_Given data_

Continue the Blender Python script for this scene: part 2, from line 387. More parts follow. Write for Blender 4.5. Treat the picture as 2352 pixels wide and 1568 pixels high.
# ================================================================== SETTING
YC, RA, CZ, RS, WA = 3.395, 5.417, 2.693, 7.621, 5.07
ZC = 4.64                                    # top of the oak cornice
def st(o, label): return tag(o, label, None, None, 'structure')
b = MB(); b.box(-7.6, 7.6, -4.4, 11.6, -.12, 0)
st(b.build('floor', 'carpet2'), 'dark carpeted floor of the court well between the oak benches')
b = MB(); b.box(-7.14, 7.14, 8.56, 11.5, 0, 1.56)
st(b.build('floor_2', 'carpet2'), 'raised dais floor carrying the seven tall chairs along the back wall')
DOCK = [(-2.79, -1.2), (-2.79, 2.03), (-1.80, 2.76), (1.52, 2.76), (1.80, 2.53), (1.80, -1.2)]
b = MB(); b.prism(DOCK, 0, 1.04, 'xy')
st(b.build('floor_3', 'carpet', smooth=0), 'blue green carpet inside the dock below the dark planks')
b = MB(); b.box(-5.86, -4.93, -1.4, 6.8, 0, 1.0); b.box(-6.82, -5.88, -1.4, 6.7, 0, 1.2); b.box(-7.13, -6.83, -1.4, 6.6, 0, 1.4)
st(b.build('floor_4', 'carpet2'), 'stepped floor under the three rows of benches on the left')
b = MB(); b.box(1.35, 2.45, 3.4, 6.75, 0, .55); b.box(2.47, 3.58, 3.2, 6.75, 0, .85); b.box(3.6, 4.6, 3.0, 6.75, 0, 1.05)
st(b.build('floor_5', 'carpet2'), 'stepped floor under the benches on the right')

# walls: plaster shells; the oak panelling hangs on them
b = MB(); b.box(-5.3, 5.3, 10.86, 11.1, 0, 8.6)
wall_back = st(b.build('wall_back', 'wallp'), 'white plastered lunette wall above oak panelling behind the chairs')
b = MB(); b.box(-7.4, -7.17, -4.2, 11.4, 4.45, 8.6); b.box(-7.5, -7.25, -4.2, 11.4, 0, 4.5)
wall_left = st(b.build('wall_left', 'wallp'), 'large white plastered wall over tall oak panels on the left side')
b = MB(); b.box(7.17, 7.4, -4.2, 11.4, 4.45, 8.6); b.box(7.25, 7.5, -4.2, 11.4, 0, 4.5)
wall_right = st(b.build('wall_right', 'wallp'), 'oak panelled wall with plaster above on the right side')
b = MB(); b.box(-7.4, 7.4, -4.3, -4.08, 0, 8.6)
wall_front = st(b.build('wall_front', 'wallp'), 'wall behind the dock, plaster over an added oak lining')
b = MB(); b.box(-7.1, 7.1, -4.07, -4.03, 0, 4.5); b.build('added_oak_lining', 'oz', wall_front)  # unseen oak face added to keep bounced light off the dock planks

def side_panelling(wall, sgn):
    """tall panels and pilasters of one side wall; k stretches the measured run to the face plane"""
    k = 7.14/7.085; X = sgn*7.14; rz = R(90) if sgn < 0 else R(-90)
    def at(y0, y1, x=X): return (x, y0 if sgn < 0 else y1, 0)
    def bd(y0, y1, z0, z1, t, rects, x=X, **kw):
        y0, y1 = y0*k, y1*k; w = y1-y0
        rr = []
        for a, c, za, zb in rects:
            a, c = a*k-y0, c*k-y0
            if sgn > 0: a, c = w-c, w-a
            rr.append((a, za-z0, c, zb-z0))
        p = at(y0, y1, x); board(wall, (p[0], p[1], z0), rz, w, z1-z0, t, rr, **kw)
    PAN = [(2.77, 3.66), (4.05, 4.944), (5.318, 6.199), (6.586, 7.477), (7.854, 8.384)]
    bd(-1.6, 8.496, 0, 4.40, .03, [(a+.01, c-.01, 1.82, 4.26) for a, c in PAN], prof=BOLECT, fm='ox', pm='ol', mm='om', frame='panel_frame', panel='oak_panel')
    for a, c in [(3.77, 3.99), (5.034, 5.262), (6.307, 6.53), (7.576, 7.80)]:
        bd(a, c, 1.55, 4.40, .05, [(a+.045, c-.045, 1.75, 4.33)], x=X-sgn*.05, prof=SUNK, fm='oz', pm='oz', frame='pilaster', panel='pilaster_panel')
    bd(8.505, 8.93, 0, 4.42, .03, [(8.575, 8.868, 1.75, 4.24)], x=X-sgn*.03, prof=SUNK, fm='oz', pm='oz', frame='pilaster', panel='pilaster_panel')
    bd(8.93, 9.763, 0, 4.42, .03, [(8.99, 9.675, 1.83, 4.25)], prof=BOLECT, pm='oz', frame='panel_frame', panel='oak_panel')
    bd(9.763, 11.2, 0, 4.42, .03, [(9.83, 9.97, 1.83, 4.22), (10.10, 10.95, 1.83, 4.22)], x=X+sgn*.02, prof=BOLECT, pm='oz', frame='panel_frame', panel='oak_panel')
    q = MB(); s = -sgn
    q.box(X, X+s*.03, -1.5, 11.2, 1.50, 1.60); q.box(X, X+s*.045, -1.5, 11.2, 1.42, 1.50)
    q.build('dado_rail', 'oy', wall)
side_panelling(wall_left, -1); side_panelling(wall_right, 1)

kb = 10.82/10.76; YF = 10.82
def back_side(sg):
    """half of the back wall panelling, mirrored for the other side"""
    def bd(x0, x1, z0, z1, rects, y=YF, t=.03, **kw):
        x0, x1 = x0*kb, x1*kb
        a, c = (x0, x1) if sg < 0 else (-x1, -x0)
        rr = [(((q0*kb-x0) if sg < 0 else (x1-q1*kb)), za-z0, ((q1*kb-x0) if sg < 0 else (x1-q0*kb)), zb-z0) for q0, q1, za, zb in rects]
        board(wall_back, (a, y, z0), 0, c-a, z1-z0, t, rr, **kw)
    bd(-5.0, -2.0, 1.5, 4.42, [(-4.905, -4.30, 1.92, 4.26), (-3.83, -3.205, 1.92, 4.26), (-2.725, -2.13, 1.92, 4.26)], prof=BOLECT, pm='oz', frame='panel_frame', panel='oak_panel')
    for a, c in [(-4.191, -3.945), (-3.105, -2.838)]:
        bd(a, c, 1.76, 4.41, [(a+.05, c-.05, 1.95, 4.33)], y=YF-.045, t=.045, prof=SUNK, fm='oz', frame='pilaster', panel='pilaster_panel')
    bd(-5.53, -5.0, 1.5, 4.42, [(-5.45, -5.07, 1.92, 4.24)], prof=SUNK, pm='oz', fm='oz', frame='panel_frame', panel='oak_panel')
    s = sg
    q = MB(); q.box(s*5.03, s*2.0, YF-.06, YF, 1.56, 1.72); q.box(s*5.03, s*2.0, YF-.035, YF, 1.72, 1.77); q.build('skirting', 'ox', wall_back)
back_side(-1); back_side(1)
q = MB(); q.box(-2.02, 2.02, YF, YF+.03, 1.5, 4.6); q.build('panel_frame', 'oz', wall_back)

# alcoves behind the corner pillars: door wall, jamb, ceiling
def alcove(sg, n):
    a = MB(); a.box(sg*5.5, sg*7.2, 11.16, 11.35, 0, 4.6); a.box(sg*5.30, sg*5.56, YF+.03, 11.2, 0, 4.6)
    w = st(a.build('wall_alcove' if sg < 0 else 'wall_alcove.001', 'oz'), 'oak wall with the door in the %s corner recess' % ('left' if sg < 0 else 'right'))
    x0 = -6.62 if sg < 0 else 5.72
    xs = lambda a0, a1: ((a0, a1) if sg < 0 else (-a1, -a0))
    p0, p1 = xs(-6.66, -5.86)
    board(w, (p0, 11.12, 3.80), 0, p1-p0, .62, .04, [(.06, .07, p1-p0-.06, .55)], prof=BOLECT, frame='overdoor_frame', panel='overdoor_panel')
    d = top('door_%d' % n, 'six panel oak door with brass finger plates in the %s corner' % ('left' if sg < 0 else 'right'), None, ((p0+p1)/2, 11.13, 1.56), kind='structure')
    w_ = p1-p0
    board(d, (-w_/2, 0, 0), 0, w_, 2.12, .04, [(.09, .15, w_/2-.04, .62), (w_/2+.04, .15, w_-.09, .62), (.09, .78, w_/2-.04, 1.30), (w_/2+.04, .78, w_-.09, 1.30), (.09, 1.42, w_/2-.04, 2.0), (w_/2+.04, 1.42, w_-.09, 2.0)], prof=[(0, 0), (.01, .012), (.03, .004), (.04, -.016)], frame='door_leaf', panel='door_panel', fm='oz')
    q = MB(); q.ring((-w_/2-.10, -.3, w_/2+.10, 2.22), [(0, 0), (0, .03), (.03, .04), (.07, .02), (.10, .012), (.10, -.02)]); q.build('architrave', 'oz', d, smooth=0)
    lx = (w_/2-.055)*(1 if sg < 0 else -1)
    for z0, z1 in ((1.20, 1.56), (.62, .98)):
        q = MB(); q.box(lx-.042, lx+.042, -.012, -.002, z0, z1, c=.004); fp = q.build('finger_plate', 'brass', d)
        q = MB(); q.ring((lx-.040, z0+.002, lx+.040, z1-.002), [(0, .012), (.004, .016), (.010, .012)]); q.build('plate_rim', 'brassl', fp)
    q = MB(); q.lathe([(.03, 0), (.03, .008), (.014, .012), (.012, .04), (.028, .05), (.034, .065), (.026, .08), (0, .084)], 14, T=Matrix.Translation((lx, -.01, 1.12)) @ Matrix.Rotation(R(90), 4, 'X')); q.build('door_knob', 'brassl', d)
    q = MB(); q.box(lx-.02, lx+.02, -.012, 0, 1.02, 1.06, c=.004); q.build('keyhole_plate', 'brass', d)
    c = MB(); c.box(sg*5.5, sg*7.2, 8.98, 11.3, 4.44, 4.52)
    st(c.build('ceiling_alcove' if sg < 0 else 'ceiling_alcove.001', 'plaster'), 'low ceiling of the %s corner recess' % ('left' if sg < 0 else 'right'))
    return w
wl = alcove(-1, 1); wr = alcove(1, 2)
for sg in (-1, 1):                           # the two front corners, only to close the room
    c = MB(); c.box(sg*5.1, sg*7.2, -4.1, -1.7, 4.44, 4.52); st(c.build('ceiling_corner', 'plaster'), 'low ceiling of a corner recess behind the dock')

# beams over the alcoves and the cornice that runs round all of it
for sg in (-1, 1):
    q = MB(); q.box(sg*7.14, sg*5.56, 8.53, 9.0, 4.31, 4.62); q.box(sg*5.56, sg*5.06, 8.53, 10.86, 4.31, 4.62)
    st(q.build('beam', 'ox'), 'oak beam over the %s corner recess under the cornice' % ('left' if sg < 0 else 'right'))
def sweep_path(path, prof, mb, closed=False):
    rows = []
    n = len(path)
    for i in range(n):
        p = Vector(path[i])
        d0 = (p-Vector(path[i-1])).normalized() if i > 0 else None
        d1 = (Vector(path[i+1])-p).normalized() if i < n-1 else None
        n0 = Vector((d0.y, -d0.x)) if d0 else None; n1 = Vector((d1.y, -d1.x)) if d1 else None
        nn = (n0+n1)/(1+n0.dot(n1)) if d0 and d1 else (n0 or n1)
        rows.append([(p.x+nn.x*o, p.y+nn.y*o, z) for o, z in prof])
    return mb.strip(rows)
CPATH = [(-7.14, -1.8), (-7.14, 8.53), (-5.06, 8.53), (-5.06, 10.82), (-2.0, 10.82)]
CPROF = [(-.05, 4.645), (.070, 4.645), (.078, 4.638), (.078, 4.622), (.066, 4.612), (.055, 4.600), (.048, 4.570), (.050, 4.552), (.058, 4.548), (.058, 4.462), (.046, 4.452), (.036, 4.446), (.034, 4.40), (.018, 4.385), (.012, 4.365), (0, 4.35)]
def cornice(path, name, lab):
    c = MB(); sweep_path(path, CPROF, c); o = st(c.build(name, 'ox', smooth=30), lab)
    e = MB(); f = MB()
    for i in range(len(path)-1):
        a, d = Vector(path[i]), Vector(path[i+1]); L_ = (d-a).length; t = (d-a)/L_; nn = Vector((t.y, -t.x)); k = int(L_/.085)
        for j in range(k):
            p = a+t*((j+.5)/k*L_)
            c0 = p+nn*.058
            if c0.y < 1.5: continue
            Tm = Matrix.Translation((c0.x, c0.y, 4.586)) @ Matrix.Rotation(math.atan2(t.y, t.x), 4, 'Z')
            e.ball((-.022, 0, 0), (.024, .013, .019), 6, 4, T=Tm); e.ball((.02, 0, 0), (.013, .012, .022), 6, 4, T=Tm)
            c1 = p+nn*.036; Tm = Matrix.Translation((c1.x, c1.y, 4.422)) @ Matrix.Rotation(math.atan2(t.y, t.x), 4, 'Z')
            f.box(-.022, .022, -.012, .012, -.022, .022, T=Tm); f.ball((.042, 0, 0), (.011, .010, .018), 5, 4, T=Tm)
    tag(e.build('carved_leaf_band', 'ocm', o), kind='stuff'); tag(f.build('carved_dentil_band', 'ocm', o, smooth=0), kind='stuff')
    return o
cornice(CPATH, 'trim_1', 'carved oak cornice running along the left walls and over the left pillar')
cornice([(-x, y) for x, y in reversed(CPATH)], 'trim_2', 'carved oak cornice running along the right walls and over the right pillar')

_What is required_
All lines from the line containing "tag(e.build('carved_leaf_band', 'ocm', o), kind='stuff');" through the end of the listing above are to be duplicated exactly; include both ends and nothing further.

_Finished task_
    tag(e.build('carved_leaf_band', 'ocm', o), kind='stuff'); tag(f.build('carved_dentil_band', 'ocm', o, smooth=0), kind='stuff')
    return o
cornice(CPATH, 'trim_1', 'carved oak cornice running along the left walls and over the left pillar')
cornice([(-x, y) for x, y in reversed(CPATH)], 'trim_2', 'carved oak cornice running along the right walls and over the right pillar')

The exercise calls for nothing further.